"'There's a fount about to stream;
There's a light about to beam;
There's a warmth about to glow;
There's a flower about to blow;
There's a midnight blackness changing
Into gray:
Men of thought and men of action,
Clear the way!'"

Theodore Parker wrote to the orator, "You have planted a seed, 'out of which many and tall branches shall arise,' I hope. The people are always true to a good man who truly trusts them. You have had opportunity to see, hear, and feel the truth of that oftener than once. I think you will have enough more opportunities yet; men will look for deeds noble as the words a man speaks."

And Charles Sumner became as noble as the words he had spoken. It makes us stronger to commit ourselves before the world. We are compelled to live up to the standard of our speech, or be adjudged hypocrites.

Before the Boston Mercantile Library Association, Sumner read a brilliant paper on "White Slavery in the Barbary States," and gave an address before Amherst College on "Fame and Glory." He spoke earnestly in the Whig conventions, asking them to come out against slavery. He urged Daniel Webster, the Defender of the Constitution, to become the "Defender of Humanity," "by the side of which that earlier title shall fade into insignificance, as the Constitution, which is the work of mortal hands, dwindles by the side of man, who is created in the image of God." But the words of entreaty came too late; the Whig party did not dare take up the cause of human freedom.

In 1851, when Sumner was forty, the new era of his life came. The Free-Soil party, organized August 9, 1848, the successor of the "Liberty" party formed eight years earlier, wanted him as their leader. Would he separate from the Whigs? Yes, for he had said, "Loyalty to principle is higher than loyalty to party. The first is a heavenly sentiment from God; the other is a device of this earth.... I wish it to be understood that I belong to the party of freedom,—to that party which plants itself on the Declaration of Independence and the Constitution of the United States.... It is said that we shall throw away our votes, and that our opposition will fail. Fail, sir! No honest, earnest effort in a good cause ever fails. It may not be crowned with the applause of man; it may not seem to touch the goal of immediate worldly success, which is the end and aim of so much of life; but still it is not lost. It helps to strengthen the weak with new virtue, to arm the irresolute with proper energy, to animate all with devotion to duty, which in the end conquers all. Fail! Did the martyrs fail when with their precious blood they sowed the seed of the Church?... Did the three hundred Spartans fail when, in the narrow pass, they did not fear to brave the innumerable Persian hosts, whose very arrows darkened the sun? No! Overborne by numbers, crushed to earth, they have left an example which is greater far than any victory. And this is the least we can do. Our example shall be the source of triumph hereafter."

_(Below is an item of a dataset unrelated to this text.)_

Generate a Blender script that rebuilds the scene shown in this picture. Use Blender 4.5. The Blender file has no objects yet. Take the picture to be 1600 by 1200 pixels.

Millard Fillmore had signed the hated Fugitive Slave Bill, and Webster had made his disastrous speech of March 7, 1850, urging conformity to the demands of the bill. Sumner's hour had come. By a union of the Free-Soil and Democratic parties, he was elected to the Senate of the United States for six years, over the eloquent Robert C. Winthrop, the Whig candidate. The contest was bitter. Sumner would give no pledges, and said he would not walk across the room to secure the election. On Monday, December 1, 1851, he took his seat. Devotion to principle had gained him an exalted position.

Months went by before he could possibly obtain a hearing on the slavery question, on which issue he had been elected. Finally, the long sought opportunity came by introducing an amendment that the Fugitive Slave Bill should be repealed. He spoke for four hours as only Charles Sumner could speak. Despised by the slave-holders, they listened to his burning words. In closing, he said: "Be admonished by those words of oriental piety,—'Beware of the groans of wounded souls. Oppress not to the utmost a single heart; for a solitary sigh has power to overset a whole world.'"

Mr. Polk of Tennessee said to him: "If you should make that speech in Tennessee, you would compel me to emancipate my niggers."

The vote on the repeal stood: Yeas, four; nays, forty-seven. Alas! how many years he wrought before the repeal came.

Sumner had been heard not merely by Congress; he had been heard by two continents. Henceforward, for twenty-three years, he was to be in Congress the great leader in the cause of human freedom.